LV: Nesta edição da Anozero, o que é que o público que se desloca a Coimbra não pode perder? Ou seja, que percurso aconselha a quem visita a bienal por um dia?
CA: É bom que se inscreva na cabeça de todos que a visita à bienal de Coimbra não deverá ser inferior a dois dias. É este o tempo e o espaço mental mínimo que reservamos para eventos desta escala em todo o mundo e é este o tempo mínimo necessário para visitar o Anozero e a cidade. Toda a bienal é pensada como uma exposição única, embora poli-localizada. É essa a sua matriz curatorial e isso tem sido reiteradamente dito pelos curadores. Como todas as exposições, tem obras de intensidades diferentes, pelo que, para apanhar a sua respiração, é fundamental ver tudo. Sem desprimor para qualquer participação, são especialmente impressionantes as propostas produzidas expressamente para a bienal, por serem aquelas permitem e potenciam relações mais intensas entre os edifícios que as acolhem e as obras.
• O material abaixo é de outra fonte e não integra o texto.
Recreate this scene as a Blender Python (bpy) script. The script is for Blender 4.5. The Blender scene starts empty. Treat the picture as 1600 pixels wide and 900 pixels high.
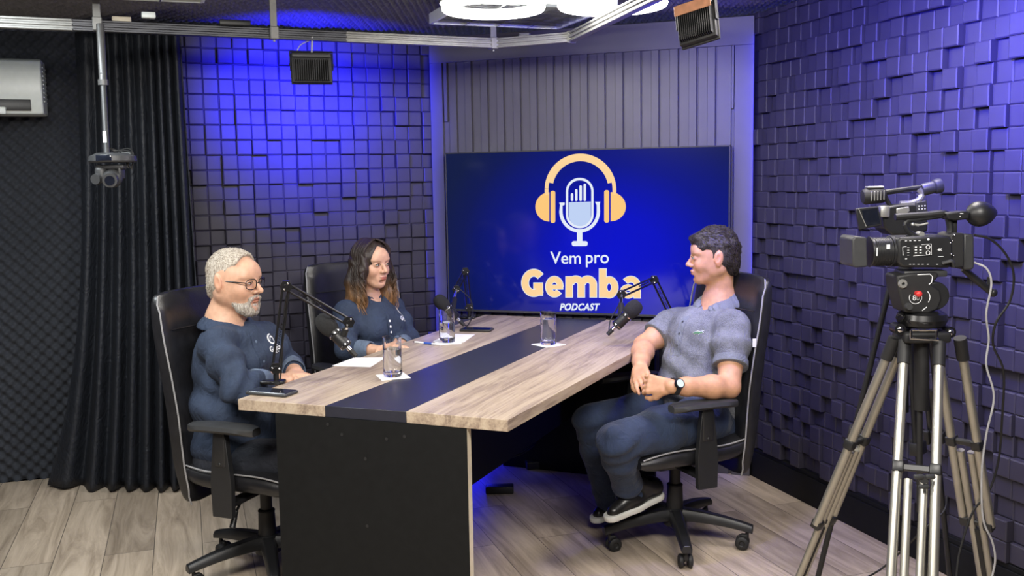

Aconselharia que se iniciasse pela Sala da Cidade, com Paloma Bosquê e Matt Mullican, fazer de seguida toda a Alta e Universidade, e terminar no mosteiro de Santa Clara-a-Nova com a instalação vídeo de William Kentridge.
Paralelamente, decorre uma série de outras atividades que designamos por “convergentes”, cujas curadorias não são da responsabilidade direta dos curadores, mas foram definidas em articulação com a equipa curatorial que convocam outras áreas artísticas: arquitetura, design, cerâmica, literatura, música e artes de palco.